-- Begin Data section --

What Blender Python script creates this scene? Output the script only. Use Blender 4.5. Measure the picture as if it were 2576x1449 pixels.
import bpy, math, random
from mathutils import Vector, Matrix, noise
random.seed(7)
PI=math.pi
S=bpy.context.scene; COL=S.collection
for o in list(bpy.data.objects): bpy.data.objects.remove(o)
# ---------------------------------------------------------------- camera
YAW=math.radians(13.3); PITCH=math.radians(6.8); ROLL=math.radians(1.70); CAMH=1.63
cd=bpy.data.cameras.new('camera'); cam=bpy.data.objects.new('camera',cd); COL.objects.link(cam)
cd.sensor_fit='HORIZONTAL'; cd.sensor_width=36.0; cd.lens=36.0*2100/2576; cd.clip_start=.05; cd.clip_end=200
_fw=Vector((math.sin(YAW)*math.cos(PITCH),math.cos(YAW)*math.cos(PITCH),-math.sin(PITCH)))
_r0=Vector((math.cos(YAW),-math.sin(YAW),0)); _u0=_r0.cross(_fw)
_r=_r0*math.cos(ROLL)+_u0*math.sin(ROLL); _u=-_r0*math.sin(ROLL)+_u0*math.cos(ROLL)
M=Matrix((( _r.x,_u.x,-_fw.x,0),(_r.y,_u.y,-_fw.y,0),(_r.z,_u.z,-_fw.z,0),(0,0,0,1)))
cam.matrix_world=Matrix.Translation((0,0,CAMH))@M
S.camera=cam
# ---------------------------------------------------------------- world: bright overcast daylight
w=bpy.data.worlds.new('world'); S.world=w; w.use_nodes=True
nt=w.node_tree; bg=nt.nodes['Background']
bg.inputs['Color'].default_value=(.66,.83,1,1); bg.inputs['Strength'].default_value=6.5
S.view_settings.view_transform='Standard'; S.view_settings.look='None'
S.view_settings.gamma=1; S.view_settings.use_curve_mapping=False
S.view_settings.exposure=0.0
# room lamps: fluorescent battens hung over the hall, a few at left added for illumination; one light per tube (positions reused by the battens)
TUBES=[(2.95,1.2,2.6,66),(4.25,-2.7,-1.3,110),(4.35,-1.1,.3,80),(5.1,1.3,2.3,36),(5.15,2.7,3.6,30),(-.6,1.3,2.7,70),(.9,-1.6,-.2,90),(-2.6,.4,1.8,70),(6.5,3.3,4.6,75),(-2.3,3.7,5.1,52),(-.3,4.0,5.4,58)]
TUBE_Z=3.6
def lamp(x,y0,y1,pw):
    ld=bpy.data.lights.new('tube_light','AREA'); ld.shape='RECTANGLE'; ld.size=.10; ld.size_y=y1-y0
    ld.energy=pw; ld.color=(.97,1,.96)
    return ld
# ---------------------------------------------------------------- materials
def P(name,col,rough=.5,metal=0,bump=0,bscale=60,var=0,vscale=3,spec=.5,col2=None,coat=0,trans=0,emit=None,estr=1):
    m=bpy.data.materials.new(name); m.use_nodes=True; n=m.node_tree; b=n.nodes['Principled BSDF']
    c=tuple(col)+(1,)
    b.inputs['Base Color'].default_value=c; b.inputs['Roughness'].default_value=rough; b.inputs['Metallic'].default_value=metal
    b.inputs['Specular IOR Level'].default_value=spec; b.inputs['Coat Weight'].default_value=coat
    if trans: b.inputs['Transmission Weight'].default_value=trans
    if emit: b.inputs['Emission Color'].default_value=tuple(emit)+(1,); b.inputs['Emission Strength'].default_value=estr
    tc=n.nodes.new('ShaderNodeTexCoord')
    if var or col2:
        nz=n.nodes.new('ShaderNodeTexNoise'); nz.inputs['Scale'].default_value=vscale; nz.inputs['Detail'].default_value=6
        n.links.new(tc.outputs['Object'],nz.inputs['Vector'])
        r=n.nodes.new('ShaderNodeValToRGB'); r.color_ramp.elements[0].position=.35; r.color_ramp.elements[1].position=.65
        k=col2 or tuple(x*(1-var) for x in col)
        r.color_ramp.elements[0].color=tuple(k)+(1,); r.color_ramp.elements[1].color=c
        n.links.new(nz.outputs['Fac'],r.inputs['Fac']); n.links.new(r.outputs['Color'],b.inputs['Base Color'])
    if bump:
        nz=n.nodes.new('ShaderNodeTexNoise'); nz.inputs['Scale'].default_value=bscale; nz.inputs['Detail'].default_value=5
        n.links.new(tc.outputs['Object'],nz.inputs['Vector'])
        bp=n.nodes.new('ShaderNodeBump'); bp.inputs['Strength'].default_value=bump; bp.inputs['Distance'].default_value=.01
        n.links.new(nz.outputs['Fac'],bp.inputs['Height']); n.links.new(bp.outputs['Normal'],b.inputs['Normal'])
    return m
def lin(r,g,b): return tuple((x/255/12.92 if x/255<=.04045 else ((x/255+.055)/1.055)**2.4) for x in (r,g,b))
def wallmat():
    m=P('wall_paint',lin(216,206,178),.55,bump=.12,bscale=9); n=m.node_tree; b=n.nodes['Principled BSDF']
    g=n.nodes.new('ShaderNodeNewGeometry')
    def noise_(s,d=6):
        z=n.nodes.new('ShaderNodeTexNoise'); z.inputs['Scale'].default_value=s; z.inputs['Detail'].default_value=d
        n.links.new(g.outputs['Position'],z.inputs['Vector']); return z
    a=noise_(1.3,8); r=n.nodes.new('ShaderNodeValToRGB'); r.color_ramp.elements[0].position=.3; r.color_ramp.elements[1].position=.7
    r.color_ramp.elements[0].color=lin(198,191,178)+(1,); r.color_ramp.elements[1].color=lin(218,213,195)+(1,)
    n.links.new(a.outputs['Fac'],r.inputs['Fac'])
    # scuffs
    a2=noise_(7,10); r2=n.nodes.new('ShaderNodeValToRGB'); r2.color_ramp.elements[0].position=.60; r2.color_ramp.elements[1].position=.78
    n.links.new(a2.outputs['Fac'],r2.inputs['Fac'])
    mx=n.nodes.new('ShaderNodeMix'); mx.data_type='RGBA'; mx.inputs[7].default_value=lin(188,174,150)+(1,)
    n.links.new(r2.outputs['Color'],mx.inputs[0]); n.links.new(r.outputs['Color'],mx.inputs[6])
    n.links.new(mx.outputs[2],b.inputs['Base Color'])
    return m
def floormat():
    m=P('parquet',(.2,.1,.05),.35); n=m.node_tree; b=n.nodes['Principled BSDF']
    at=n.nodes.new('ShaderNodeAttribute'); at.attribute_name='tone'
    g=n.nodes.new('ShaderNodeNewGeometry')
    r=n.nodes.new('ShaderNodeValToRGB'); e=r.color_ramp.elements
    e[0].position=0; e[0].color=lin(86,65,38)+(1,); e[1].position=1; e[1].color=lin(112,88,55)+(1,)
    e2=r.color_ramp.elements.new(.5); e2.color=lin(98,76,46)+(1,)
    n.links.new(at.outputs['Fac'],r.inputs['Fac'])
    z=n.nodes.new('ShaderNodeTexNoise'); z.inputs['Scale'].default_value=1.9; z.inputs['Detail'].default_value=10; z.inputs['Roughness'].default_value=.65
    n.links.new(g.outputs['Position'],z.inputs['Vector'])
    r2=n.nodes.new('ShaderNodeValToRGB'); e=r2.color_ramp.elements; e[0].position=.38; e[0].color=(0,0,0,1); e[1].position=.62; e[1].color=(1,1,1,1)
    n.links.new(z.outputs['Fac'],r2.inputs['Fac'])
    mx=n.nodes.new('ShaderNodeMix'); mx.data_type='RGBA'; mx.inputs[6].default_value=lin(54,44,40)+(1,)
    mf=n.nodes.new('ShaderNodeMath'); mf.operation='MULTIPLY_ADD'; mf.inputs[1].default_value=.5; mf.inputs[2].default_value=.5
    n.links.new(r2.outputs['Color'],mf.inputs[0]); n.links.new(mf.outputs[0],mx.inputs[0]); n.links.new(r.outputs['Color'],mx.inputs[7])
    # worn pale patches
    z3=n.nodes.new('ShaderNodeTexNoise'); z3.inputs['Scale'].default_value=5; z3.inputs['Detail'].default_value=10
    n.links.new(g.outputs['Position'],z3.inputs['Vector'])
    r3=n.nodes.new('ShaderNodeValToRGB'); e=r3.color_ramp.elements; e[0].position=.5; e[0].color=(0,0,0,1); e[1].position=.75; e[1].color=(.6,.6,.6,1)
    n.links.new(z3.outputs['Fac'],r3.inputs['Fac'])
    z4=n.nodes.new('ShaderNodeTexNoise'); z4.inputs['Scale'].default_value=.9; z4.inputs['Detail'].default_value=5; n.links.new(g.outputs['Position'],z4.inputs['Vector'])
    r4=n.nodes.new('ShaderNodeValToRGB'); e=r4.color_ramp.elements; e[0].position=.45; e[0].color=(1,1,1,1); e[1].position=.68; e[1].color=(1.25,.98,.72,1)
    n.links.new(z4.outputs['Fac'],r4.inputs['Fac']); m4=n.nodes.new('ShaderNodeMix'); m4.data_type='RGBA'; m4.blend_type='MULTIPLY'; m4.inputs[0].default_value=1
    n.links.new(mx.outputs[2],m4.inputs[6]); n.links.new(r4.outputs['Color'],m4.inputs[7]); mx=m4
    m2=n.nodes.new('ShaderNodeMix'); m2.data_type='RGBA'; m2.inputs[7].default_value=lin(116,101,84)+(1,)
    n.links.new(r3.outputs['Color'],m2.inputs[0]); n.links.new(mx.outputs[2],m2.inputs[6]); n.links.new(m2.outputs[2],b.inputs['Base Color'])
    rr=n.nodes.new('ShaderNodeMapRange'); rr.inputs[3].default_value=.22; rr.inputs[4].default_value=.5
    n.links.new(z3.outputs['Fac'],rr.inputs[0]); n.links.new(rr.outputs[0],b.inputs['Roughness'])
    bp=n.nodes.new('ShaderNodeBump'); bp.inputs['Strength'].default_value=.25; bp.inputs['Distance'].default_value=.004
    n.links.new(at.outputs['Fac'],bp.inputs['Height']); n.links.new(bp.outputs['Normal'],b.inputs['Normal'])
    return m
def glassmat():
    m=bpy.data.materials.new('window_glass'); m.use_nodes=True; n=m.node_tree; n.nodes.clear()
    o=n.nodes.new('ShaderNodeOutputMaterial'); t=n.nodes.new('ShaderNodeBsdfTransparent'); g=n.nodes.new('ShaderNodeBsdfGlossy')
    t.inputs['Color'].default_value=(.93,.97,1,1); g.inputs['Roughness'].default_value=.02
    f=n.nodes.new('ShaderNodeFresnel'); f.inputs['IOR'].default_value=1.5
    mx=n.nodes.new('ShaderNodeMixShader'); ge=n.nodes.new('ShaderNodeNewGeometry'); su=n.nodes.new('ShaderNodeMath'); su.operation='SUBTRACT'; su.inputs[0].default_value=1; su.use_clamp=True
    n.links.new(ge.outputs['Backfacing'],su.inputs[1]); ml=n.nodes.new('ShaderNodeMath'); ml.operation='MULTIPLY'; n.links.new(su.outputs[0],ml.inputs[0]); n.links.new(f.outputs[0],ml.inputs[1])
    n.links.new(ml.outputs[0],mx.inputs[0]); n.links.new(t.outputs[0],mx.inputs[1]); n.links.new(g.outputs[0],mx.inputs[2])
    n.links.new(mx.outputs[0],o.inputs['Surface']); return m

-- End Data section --

■ **Set task**: Show each line holding the word "scene".

■ **Solution for this exercise**:
What Blender Python script creates this scene? Output the script only. Use Blender 4.5. Measure the picture as if it were 2576x1449 pixels.
S=bpy.context.scene; COL=S.collection